A day after delivering a statement laying out Pyongyang’s mistrust of the South Korean government – despite the change in administrations – Kim Yo Jong, the powerful sister of North Korean leader Kim Jong Un and the main voice on inter-Korean relations, said that the United States should change its stance on North Korea should it want to make a contact.
“If the U.S. fails to accept the changed reality and persists in the failed past, the DPRK-U.S. meeting will remain as a ‘hope’ of the U.S. side,” Kim said in the statement published on July 29 by the North’s state-controlled Korean Central News Agency. (DPRK is an acronym of North Korea’s official name: Democratic People’s Republic of Korea.)
While downplaying a White House official’s praise of U.S. President Donald Trump’s efforts in 2018 and 2019 to defuse tensions on the Korean Peninsula by holding summit meetings with North Korean leader Kim Jong Un in Singapore, Vietnam, and the Demilitarized Zone of the two Koreas, Kim also indicated that Pyongyang would not accept any offers of dialogue as long as Trump takes a same approach that he used last time.
“It is worth taking into account the fact that the year 2025 is neither 2018 nor 2019,” Kim said.
Two years ago, North Korea encoded the policy of building up its nuclear arsenal in its constitution through a key ruling party meeting. In doing so, North Korea made clear that its nuclear status is unchangeable and its nuclear weapons program can not be a bargaining chip at the negotiating table.
This development came after Trump walked out of the Hanoi summit in 2019 without reaching a deal with Kim Jong Un.
Just as the U.S. and South Korea have solidified their views that North Korea will never denuclearize due to its growing aggression in pursuing advanced nuclear weapons in the past few years, Pyongyang’s mistrust over Washington and Seoul’s approaches to denuclearize the Korean Peninsula was cemented due to Trump’s offer to make a big deal – which is also called an “all for all” approach – during the summit meeting with Kim in Hanoi in 2019. Also, as the U.S. and South Korea have consistently carried out extensive joint military drills, which are deemed as “invasion rehearsal” by North Korea, Pyongyang’s bid to build more advanced nuclear weapons for the safety of the Kim regime has only accelerated.
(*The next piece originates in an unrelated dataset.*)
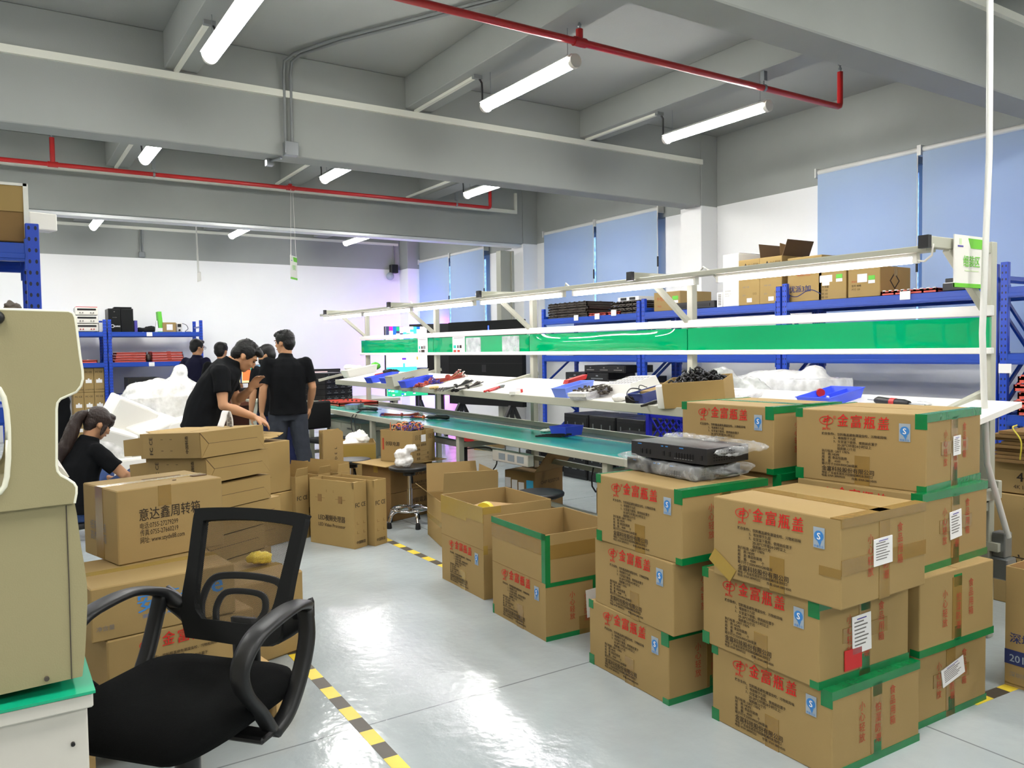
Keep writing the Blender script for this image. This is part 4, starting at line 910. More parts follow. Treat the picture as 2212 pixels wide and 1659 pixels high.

“The recognition of the irreversible position of the DPRK as a nuclear weapons state and the hard fact that its capabilities and geopolitical environment have radically changed should be a prerequisite for predicting and thinking everything in the future.” Kim Yo Jong said. “No one can deny the reality and should not misunderstand.”
In light of what Kim said in her statements published on July 28 and 29, Pyongyang clearly showed what can be considered as its minimum condition for renewing dialogue with Washington and Seoul. According to Kim, the U.S. and South Korea should recognize North Korea as a nuclear state and recalibrate their policies in order to restore inter-Korean relations and resume the deadlocked nuclear talks. In other words, the conventional approaches of the U.S. and South Korea to entice North Korea to dismantle its nuclear weapons should be scrapped preemptively.
“Any attempt to deny the position of the DPRK as a nuclear weapons state, which was established along with the existence of a powerful nuclear deterrent and fixed by the supreme law reflecting the unanimous will of all the DPRK people, will be thoroughly rejected,” Kim said.
Unlike her belligerent statement toward Seoul, in which she said Pyongyang had “no interest” in diplomacy, Kim slightly opened the possibility of the North Korean leader meeting with Trump in the future. She said that “the personal relationship between the head of our state and the present U.S. president is not bad.” However, she also clearly described denuclearization as a pointless concept that can be interpreted as “nothing.” It is uncertain whether Trump can recalibrate U.S. policy on North Korea by scrapping the decades-old goal of the denuclearization of North Korea and instead pursuing a nuclear freeze or arms control in talks with Pyongyang.
According to policymakers and government officials in Washington, the U.S. strategic goal – meaning the denuclearization of the Korean Peninsula – will not change as long as it pursues nonproliferation. Also, even though Trump once called North Korea “a nuclear power,” that does not imply the possibility of the U.S. government firmly recognizing North Korea as a legitimate nuclear state.
Kang Yoo-jeong, a spokesperson of the South Korean Presidential Office, reiterated Seoul’s stance to build a Korean Peninsula where the two Koreas have no reason to fight each other during her press briefing on Tuesday. Highlighting the KCNA’s publication of Kim’s statements two days in a row, Kang also mentioned that the Presidential Office views the restoration of bilateral trust between the two Koreas as the priority to handle, considering Kim’s hostile remarks toward the Lee government.